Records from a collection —
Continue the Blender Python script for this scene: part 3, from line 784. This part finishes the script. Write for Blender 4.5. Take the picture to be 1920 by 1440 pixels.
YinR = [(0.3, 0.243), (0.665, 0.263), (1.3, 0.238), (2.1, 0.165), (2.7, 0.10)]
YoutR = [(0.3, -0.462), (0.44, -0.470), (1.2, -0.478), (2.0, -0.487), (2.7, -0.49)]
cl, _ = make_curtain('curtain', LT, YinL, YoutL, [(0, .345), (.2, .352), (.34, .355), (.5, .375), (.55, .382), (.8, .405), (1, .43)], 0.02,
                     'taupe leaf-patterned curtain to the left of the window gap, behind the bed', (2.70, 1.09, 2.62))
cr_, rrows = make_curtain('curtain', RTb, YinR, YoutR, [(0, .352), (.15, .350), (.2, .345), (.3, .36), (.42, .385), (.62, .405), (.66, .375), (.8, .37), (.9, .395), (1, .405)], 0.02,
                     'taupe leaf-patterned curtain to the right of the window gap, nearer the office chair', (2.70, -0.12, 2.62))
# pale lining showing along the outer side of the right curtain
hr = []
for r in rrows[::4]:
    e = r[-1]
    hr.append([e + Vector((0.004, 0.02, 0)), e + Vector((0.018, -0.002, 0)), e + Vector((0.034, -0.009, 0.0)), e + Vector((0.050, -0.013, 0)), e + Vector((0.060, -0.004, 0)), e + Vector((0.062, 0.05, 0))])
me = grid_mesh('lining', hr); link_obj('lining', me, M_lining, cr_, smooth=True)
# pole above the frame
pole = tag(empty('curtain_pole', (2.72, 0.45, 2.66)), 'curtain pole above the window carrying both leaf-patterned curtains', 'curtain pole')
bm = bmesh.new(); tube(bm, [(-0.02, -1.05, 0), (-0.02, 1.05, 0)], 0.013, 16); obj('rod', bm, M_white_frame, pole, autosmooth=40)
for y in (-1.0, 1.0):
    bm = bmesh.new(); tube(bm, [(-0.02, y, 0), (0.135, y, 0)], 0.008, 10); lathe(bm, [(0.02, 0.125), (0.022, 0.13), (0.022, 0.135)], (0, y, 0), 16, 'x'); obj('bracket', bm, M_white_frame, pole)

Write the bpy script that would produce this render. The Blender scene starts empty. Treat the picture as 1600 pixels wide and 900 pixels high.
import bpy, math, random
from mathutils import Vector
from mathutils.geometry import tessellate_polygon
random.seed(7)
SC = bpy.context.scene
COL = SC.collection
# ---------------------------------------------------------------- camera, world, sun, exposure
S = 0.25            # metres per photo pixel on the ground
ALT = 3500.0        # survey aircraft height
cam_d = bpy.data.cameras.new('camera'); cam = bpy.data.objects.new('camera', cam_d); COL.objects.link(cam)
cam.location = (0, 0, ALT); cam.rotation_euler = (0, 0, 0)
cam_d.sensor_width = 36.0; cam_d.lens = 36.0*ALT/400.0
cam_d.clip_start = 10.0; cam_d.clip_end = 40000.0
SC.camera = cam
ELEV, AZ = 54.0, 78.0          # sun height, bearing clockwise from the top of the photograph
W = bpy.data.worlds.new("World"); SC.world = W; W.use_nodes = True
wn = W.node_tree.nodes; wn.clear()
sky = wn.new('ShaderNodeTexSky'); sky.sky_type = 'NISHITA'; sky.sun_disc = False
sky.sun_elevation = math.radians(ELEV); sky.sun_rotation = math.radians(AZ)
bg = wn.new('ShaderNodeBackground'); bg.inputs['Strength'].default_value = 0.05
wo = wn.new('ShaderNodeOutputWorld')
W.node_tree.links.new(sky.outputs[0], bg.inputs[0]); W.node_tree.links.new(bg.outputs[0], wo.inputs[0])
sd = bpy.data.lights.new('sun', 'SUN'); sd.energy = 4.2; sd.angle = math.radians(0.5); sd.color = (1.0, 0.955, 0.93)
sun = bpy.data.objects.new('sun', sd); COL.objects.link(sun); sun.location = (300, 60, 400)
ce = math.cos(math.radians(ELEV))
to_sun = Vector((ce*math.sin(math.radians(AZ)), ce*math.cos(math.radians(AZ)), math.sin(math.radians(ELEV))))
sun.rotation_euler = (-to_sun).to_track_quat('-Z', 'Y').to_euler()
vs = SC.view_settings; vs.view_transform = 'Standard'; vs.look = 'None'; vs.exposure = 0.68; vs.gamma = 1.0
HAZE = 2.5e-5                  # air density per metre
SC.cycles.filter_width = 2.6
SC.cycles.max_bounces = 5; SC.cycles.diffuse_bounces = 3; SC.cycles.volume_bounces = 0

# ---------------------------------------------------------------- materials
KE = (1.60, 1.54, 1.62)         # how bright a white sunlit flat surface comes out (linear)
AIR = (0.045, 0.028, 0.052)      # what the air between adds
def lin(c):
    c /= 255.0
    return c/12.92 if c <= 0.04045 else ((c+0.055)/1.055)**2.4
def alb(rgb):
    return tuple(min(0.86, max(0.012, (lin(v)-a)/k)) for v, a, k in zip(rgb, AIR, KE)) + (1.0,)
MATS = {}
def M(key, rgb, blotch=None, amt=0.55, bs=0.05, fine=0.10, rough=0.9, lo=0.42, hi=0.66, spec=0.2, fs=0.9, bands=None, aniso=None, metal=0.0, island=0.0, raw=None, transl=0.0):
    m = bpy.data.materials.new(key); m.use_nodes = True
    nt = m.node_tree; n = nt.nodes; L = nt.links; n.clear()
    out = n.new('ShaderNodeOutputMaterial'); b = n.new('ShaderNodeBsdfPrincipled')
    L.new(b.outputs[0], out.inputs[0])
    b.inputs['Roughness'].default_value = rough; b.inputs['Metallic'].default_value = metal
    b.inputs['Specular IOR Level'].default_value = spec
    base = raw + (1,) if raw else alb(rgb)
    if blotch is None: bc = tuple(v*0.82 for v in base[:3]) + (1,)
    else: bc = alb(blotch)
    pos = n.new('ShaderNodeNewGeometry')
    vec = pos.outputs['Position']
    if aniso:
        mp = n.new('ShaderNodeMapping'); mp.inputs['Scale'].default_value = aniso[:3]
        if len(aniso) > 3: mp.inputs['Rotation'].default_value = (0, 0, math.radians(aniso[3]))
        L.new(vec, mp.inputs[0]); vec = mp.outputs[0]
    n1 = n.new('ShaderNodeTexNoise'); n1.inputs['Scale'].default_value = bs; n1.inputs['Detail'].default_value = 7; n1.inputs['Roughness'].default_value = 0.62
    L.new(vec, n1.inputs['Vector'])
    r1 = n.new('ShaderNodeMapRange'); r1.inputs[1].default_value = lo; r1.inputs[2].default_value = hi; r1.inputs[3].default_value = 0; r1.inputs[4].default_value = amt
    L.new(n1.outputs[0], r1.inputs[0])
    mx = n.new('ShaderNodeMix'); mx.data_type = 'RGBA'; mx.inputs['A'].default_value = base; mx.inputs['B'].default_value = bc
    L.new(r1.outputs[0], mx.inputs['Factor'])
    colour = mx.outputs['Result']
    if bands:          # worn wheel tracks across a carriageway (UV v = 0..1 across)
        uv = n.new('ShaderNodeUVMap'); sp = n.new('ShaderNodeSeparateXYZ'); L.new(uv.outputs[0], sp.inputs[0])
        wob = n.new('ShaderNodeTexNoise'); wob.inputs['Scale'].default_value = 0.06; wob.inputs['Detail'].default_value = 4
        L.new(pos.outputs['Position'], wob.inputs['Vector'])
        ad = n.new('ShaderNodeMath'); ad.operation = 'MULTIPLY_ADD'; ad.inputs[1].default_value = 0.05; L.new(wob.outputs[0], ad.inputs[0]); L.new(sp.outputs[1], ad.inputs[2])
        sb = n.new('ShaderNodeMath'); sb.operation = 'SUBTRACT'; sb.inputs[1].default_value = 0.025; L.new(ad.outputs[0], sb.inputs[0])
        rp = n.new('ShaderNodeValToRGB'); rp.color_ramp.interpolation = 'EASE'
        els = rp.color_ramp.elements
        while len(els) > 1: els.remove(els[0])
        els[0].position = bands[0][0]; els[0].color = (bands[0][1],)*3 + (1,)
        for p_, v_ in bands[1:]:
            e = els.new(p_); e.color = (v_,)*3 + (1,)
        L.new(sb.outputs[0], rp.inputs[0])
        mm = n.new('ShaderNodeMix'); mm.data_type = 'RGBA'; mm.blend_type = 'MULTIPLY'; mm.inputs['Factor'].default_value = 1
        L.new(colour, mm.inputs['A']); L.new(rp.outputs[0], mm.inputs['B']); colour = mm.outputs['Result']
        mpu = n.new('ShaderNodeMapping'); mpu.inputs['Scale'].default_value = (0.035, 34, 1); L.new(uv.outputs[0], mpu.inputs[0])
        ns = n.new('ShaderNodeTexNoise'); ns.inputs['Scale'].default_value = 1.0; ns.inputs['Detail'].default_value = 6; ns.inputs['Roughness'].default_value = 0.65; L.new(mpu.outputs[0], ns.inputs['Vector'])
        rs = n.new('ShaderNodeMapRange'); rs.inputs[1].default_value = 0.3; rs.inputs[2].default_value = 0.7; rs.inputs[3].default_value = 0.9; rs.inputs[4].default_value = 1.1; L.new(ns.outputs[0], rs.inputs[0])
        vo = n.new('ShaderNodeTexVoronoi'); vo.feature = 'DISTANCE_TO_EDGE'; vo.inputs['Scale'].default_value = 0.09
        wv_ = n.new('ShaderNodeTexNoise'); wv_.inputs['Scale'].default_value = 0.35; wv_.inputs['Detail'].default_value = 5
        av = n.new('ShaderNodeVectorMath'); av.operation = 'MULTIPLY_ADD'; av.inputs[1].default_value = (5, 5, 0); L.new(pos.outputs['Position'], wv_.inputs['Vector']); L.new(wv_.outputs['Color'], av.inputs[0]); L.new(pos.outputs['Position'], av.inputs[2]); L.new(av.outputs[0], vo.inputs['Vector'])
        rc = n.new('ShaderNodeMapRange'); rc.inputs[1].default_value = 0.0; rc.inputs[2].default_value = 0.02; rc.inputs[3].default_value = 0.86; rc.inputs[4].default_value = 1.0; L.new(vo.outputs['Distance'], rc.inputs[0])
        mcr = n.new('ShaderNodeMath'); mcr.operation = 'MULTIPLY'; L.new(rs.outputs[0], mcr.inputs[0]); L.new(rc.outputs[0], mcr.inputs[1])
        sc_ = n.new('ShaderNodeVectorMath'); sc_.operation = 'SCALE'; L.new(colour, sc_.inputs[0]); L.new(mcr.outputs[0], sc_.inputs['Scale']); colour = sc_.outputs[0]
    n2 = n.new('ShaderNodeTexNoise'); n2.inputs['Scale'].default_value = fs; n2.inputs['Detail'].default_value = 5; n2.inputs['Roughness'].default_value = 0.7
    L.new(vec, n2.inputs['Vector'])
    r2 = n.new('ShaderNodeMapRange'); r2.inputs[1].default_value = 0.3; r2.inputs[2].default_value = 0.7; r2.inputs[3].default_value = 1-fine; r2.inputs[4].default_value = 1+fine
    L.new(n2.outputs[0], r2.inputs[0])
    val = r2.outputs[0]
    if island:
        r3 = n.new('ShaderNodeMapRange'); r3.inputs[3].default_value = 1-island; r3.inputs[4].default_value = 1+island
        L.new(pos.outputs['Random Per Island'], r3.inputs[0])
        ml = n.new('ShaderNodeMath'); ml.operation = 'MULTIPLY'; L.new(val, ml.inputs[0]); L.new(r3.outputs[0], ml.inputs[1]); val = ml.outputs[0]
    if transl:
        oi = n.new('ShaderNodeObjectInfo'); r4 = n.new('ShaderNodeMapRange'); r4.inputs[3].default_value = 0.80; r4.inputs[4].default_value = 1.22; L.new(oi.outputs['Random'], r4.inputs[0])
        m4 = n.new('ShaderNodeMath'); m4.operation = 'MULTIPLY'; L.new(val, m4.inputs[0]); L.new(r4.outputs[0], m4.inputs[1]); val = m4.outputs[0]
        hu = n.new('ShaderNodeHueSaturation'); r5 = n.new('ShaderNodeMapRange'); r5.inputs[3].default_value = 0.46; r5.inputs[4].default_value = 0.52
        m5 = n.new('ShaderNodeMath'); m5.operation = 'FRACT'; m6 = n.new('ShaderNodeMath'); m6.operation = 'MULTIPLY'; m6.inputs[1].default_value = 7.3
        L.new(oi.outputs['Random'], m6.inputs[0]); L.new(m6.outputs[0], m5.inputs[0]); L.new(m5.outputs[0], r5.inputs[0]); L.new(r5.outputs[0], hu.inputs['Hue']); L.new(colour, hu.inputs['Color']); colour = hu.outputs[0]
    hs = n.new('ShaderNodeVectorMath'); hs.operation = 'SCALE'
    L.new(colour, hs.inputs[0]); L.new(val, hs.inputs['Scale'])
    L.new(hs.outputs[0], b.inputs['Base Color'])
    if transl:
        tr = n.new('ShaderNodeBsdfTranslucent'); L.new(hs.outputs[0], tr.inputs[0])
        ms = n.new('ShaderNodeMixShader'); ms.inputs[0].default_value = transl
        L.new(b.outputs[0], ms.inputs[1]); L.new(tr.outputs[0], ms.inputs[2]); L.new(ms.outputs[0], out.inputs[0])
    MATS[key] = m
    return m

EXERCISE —
Taking the material above, extract exactly and only the lines from the line with "Write the bpy" to the line with "SC.cycles.max_bounces = 5;", inclusive of both.

OUTPUT BELOW —
Write the bpy script that would produce this render. The Blender scene starts empty. Treat the picture as 1600 pixels wide and 900 pixels high.
import bpy, math, random
from mathutils import Vector
from mathutils.geometry import tessellate_polygon
random.seed(7)
SC = bpy.context.scene
COL = SC.collection
# ---------------------------------------------------------------- camera, world, sun, exposure
S = 0.25            # metres per photo pixel on the ground
ALT = 3500.0        # survey aircraft height
cam_d = bpy.data.cameras.new('camera'); cam = bpy.data.objects.new('camera', cam_d); COL.objects.link(cam)
cam.location = (0, 0, ALT); cam.rotation_euler = (0, 0, 0)
cam_d.sensor_width = 36.0; cam_d.lens = 36.0*ALT/400.0
cam_d.clip_start = 10.0; cam_d.clip_end = 40000.0
SC.camera = cam
ELEV, AZ = 54.0, 78.0          # sun height, bearing clockwise from the top of the photograph
W = bpy.data.worlds.new("World"); SC.world = W; W.use_nodes = True
wn = W.node_tree.nodes; wn.clear()
sky = wn.new('ShaderNodeTexSky'); sky.sky_type = 'NISHITA'; sky.sun_disc = False
sky.sun_elevation = math.radians(ELEV); sky.sun_rotation = math.radians(AZ)
bg = wn.new('ShaderNodeBackground'); bg.inputs['Strength'].default_value = 0.05
wo = wn.new('ShaderNodeOutputWorld')
W.node_tree.links.new(sky.outputs[0], bg.inputs[0]); W.node_tree.links.new(bg.outputs[0], wo.inputs[0])
sd = bpy.data.lights.new('sun', 'SUN'); sd.energy = 4.2; sd.angle = math.radians(0.5); sd.color = (1.0, 0.955, 0.93)
sun = bpy.data.objects.new('sun', sd); COL.objects.link(sun); sun.location = (300, 60, 400)
ce = math.cos(math.radians(ELEV))
to_sun = Vector((ce*math.sin(math.radians(AZ)), ce*math.cos(math.radians(AZ)), math.sin(math.radians(ELEV))))
sun.rotation_euler = (-to_sun).to_track_quat('-Z', 'Y').to_euler()
vs = SC.view_settings; vs.view_transform = 'Standard'; vs.look = 'None'; vs.exposure = 0.68; vs.gamma = 1.0
HAZE = 2.5e-5                  # air density per metre
SC.cycles.filter_width = 2.6
SC.cycles.max_bounces = 5; SC.cycles.diffuse_bounces = 3; SC.cycles.volume_bounces = 0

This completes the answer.